The Future of Public Lands

Missourians cherish forests, wildlife, rivers, streams and everything they represent. We earn substantial livelihood from the products of the soil and water and spend millions pursuing recreational activities associated with the outdoors. The land says a lot about who we are.

So important is this love affair with the land that we have committed ourselves to the idea of "public land." Land has been set aside for public use and enjoyment for the preservation of wild things, and so future generations may experience the rich traditions and relationships associated with soil, water, forests and wildlife.

Of the state's 44,606,080 acres, only about seven percent is considered public land and, therefore, available to all citizens for outdoor recreation and other uses. The U.S. Forest Service is the largest public land manager in the state, with responsibility for about 1.5 million acres. The Conservation Department is second with 709,677 acres. The Army Corps of Engineers, Department of Natural Resources (State Parks), National Park Service, and the U.S. Fish and Wildlife Service follow, in that order.

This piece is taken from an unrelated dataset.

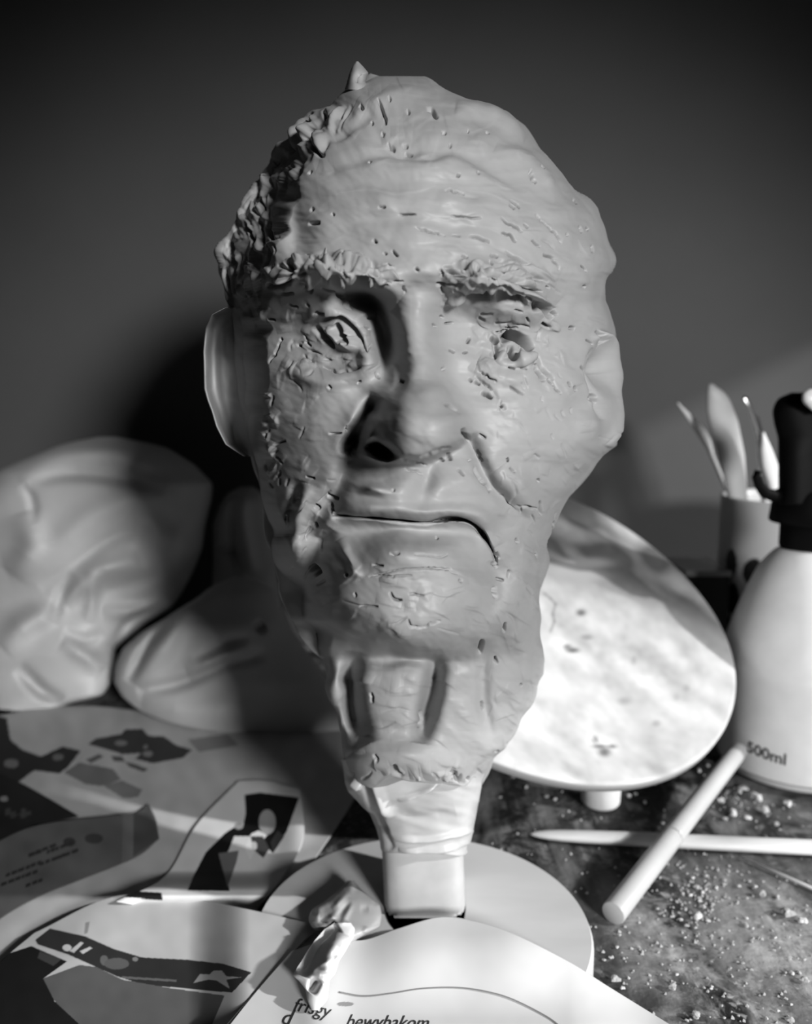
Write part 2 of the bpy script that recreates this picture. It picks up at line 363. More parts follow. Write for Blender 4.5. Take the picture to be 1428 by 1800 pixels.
#HEAD_BEGIN
# ---------------------------------------------------------------- the clay head
Y0 = 0.49
ZM = {1: (340, 90, .28), 2: (720, 90, .28), 3: (440, 420, .238), 4: (740, 420, .259), 5: (560, 600, .238), 6: (480, 820, .35), 7: (540, 1080, .311)}
CR = {
1: [(3,[(1160,325),(1195,380),(1205,440)]),(3,[(1175,495),(1200,505)]),(3,[(1215,545),(1265,575)]),(3,[(1310,555),(1350,560)]),(3,[(1330,590),(1380,610)]),
    (3,[(1050,355),(1070,380)]),(2,[(1115,430),(1125,450)]),(3,[(1225,310),(1240,325)]),(3,[(1340,365),(1360,380)]),(2,[(1100,695),(1120,705)]),
    (5,[(720,540),(745,600),(800,655),(830,655)]),(5,[(740,370),(735,440),(755,470)]),(4,[(820,380),(840,435)]),(5,[(620,580),(625,660)]),(5,[(520,620),(490,720),(545,695)]),
    (5,[(430,770),(500,730)]),(4,[(380,930),(390,1000),(430,1045)]),(4,[(440,930),(450,1010)]),(4,[(330,1080),(380,1200),(400,1290)]),(4,[(420,1060),(440,1190)]),
    (4,[(730,985),(750,1000)]),(4,[(720,1085),(800,1080)]),(2,[(870,1020),(890,1032)]),(1.5,[(1165,980),(1210,985)]),(1.5,[(1290,1020),(1400,1030)]),(2,[(1130,1185),(1150,1200)]),
    (6,[(230,1180),(250,1300),(290,1420)]),(5,[(200,1360),(230,1500)]),(4,[(730,760),(745,770)]),(5,[(470,1060),(500,1200)])],
2: [(4,[(105,365),(140,368),(165,400),(180,418)]),(3,[(200,512),(232,515)]),(2.5,[(255,570),(268,582)]),(2,[(475,510),(498,522)]),(2,[(365,495),(375,502)]),
    (1.5,[(220,875),(290,880),(350,893)]),(2.5,[(750,755),(765,800),(790,835)]),(2,[(805,740),(828,758)]),(3,[(1030,920),(1055,955)]),(2,[(635,930),(680,950),(700,980)]),
    (3,[(635,955),(668,984)]),(1.8,[(575,1040),(600,1075),(650,1095),(710,1135)]),(1.8,[(800,1015),(825,1060),(880,1120),(950,1210)]),(1.6,[(30,1110),(130,1135),(230,1155)]),
    (1.5,[(270,1140),(325,1153)]),(1.6,[(380,1155),(450,1175),(510,1198)]),(2,[(575,1142),(630,1155),(655,1180),(670,1200)]),(1.3,[(760,1190),(820,1230)]),
    (1.4,[(840,1270),(890,1300),(920,1340),(935,1380)]),(3,[(1070,1095),(1085,1140)]),(3,[(1110,1110),(1130,1120)]),(3,[(1140,1220),(1140,1270)]),(2,[(1080,1345),(1105,1365),(1115,1385)]),
    (1.5,[(1080,1470),(1100,1480)]),(3,[(515,1265),(565,1283)]),(3,[(610,1250),(680,1300),(730,1325),(765,1335)]),(2.2,[(40,1355),(55,1385)]),(3,[(1175,1755),(1210,1785)]),
    (2,[(972,1150),(982,1166)]),(1.3,[(260,1030),(450,1050)]),(1.6,[(715,1085),(740,1115)]),(3,[(430,750),(440,770)]),(3,[(300,770),(320,780)])],
4: [(1.8,[(270,120),(320,128)]),(4,[(365,195),(400,215)]),(1.6,[(180,235),(360,225)]),(2.5,[(140,200),(145,270)]),(4,[(105,312),(165,320)]),(3,[(140,330),(155,375)]),
    (1.5,[(160,318),(290,322)]),(2,[(560,190),(650,222)]),(2,[(470,265),(530,300)]),(3,[(390,300),(450,305),(520,322)]),(4.5,[(520,320),(600,335),(700,368)]),(3,[(700,345),(820,358)]),
    (2,[(220,345),(320,395)]),(1.5,[(230,320),(430,340)]),(6,[(320,410),(400,420),(470,405)]),(6.5,[(510,395),(560,385),(620,415),(700,430)]),(2,[(640,390),(760,410)]),
    (6,[(780,420),(790,495)]),(5,[(820,420),(850,460),(885,545)]),(3,[(890,490),(920,520)]),(4,[(820,570),(880,605)]),(4,[(1010,600),(1050,610)]),(1.8,[(640,485),(700,503)]),
    (2.5,[(390,530),(440,550)]),(1.5,[(400,515),(490,520)]),(1.6,[(500,572),(630,578)]),(1.8,[(570,600),(600,615),(660,600)]),(2.5,[(500,635),(600,625)]),(2,[(650,580),(740,600)]),
    (2,[(715,540),(740,570)]),(3,[(560,668),(620,652),(690,685),(740,735)]),(5,[(730,780),(790,840)]),
    (4.5,[(775,870),(845,965)]),(2.5,[(865,945),(905,1000)]),(1.6,[(905,1010),(950,1055)]),(4,[(512,770),(500,820)]),(5,[(470,670),(530,700)]),(1.6,[(590,870),(640,885)]),
    (2,[(670,870),(720,885)]),(3,[(330,670),(315,710)]),(3,[(190,755),(225,775)]),(2,[(280,780),(315,765)]),(2.5,[(80,575),(105,600)]),(2,[(160,575),(210,568)]),(1.6,[(135,520),(150,540)]),
    (1.6,[(390,905),(460,935),(515,975)]),(2,[(370,930),(440,985),(490,1025)]),(1.8,[(365,960),(405,985)]),(4,[(415,1035),(490,1078)]),(2,[(330,940),(350,965)]),(1.3,[(600,1000),(700,1055)]),
    (2,[(165,1115),(240,1150)]),(1.8,[(150,870),(170,885)]),(3,[(1090,860),(1130,900)]),(2,[(1125,685),(1185,715)]),(5,[(1190,625),(1245,700)]),(2.5,[(1000,970),(1010,1005)]),
    (3,[(1030,1000),(1050,1035)]),(4,[(1130,1070),(1155,1095)]),(2,[(1185,1050),(1195,1120)]),(2,[(700,270),(780,300)]),(2.5,[(840,320),(870,335)]),(2,[(540,200),(570,235)]),(2,[(470,130),(495,160)])],
3: [(3,[(410,125),(440,130)]),(6,[(460,160),(510,182)]),(3,[(590,130),(700,170)]),(3,[(600,130),(760,135),(840,120)]),(2.5,[(610,200),(700,250),(740,260)]),(5,[(640,195),(760,225)]),
    (3,[(560,210),(590,225)]),(6,[(430,230),(500,285),(580,300)]),(6,[(570,295),(700,322),(800,328),(890,318)]),(5,[(290,160),(305,240)]),(3.5,[(125,342),(200,345),(300,345)]),
    (3,[(220,410),(320,415)]),(5,[(400,360),(460,395)]),(2.5,[(520,370),(560,385),(640,395)]),(3,[(640,400),(700,440)]),(4,[(880,165),(930,220)]),(3,[(900,240),(930,280)]),
    (3,[(960,270),(1050,330)]),(2,[(950,330),(1020,345)]),(2,[(1060,310),(1130,305)]),(2.5,[(1045,75),(1090,125)]),(2,[(1010,180),(1040,210)]),(1.6,[(905,12),(940,30)]),
    (2,[(980,95),(1005,110)]),(1.6,[(1130,340),(1145,400)]),(4,[(520,600),(600,582),(740,625)]),
    (3,[(540,740),(620,810)]),(5,[(820,770),(860,830)]),(2.5,[(840,650),(890,670)]),(2,[(410,480),(440,500)]),(1.8,[(475,545),(560,545)]),
    (1.4,[(270,490),(350,515)]),(1.8,[(350,790),(390,788)]),(2,[(410,760),(460,795)]),(3,[(222,732),(238,752)]),(1.6,[(230,750),(190,850),(140,920)]),(1.6,[(540,950),(650,980),(750,970),(820,945)]),
    (3,[(930,985),(950,1025)]),(2,[(790,1065),(820,1050)]),(3,[(575,1080),(600,1105)]),(3,[(1095,1035),(1130,1050)]),(2,[(860,585),(930,590)]),(2.5,[(130,590),(190,600)])],
5: [(2.5,[(640,940),(730,955),(770,985)]),(2.5,[(600,875),(800,910)]),(4,[(960,820),(975,885)]),(3,[(890,865),(930,885)]),(3,[(750,862),(860,812),(975,772)]),(1.8,[(940,455),(1000,480),(1040,540)]),
    (5,[(1060,640),(1110,740)]),(3,[(1180,790),(1220,890)]),(3,[(1185,695),(1240,715)]),(2,[(1140,930),(1170,1000),(1220,1030)]),(2,[(1240,1050),(1270,1110)]),(1.8,[(1020,950),(1070,1000)]),
    (2,[(1098,878),(1112,890)]),(3,[(1395,860),(1400,890)]),(2,[(540,1105),(565,1100)]),(2,[(928,188),(938,206)]),(1.8,[(80,680),(175,680)]),(2,[(190,630),(220,665)]),(3,[(1350,470),(1360,490)])],
6: [(2,[(500,495),(560,498)]),(2,[(590,440),(640,440)]),(2,[(710,440),(830,450),(880,440)]),(1.6,[(480,555),(560,532),(700,515),(850,515),(930,540)]),(1.6,[(500,548),(600,550),(700,545)]),
    (3,[(590,630),(610,665),(650,670)]),(1.6,[(680,640),(760,648)]),(1.6,[(430,705),(530,703)]),(3,[(680,765),(700,800),(760,800),(840,770)]),(2,[(815,353),(832,361)]),(3,[(930,568),(947,580)]),
    (3,[(360,540),(375,550)]),(2.5,[(405,635),(415,655)]),(4,[(210,195),(235,215)]),(4,[(210,280),(220,310)]),(2,[(170,50),(210,60)]),(2,[(1000,20),(1040,70),(1080,100),(1090,135)]),
    (2,[(1190,5),(1220,30)]),(2,[(1330,60),(1335,80)]),(3,[(1340,170),(1345,245)]),(1.6,[(1245,200),(1330,215)]),(4,[(1120,430),(1135,465)]),(3,[(1215,360),(1225,385)]),(4,[(1105,480),(1130,510)]),
    (3,[(1120,560),(1160,575)]),(2,[(1190,520),(1180,560)]),(4,[(1110,600),(1105,660)]),(2,[(1312,438),(1320,446)]),(3,[(1405,340),(1410,270)]),(4,[(1050,860),(1040,940)]),(3,[(1165,780),(1160,830)]),
    (3,[(1110,970),(1130,990)]),(4,[(270,150),(330,160)]),(8,[(195,490),(230,545)]),(4,[(280,180),(300,240)])],
7: [(5,[(985,140),(975,220)]),(2,[(990,490),(1000,540)]),(3,[(1200,390),(1212,402)]),(3,[(1065,240),(1070,270)]),(3,[(1065,765),(1078,775)]),(4,[(365,440),(370,500)]),(8,[(480,850),(530,930)]),
    (4,[(380,790),(400,830)]),(4,[(800,890),(850,900)]),(5,[(850,920),(845,980)]),(4,[(910,920),(915,950)]),(4,[(640,540),(630,640)])],
}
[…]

The Conservation Department has traditionally owned and managed land for wildlife refuges, state forests and related activities, but in the early 1970s it was clear additional land was needed if we were to meet the desires of a growing population and achieve conservation goals. In 1976, Missouri was considered to be "public land poor" when compared to other states in the conservation forefront.

Consequently, a long range plan called "Design for Conservation" proposed doubling Conservation Department acreage. "Design" emphasized the importance of public land and land acquisition in meeting our constitutional mandate and set a 20-year target for about 600,000 acres in public ownership for conservation purposes.

Success was the end result of our planning. During the period 1977 to 1995 we met and exceeded our goal, and by October, 1995 conservation lands totaled approximately 709,677 acres. Today, conservation areas, natural areas, river and stream access sites, public lakes and other Conservation Department facilities are within a short drive of most Missourians.

So what does the future hold? Missourians have supported a certain amount of public land ownership but are clearly concerned about what is perceived as too much "government land." Thirty-nine percent of the respondents to a recent survey believed one-half of the state to be in public ownership (the actual number is only seven percent).

Further complicating the issue is the fact that many of the people who live in urban areas also have strong ties to rural and small town life. While they live and work in cities and suburbs, they spend much leisure time in the woods and on lakes and streams. Providing access to the fish, forests and wildlife resources will continue to be a Conservation Department priority.

Because we now have an outstanding distribution of public land and facilities across the state, land acquisition activities in the future will focus on special needs, such as urban areas, additional stream access sites, critical habitats and fulfilling expansion needs to existing conservation areas. Special opportunities are also given priority consideration like the flood plain land damaged during the floods of 1993 and 1995.

Aldo Leopold, writing about the need to save lands for future generations said, "It will be contended, of course, that no deliberate planning to this end is necessary; that adequate areas will survive anyhow. All recent history belies so comforting an assumption." Fortunately, Missourians have not subscribed to this assumption.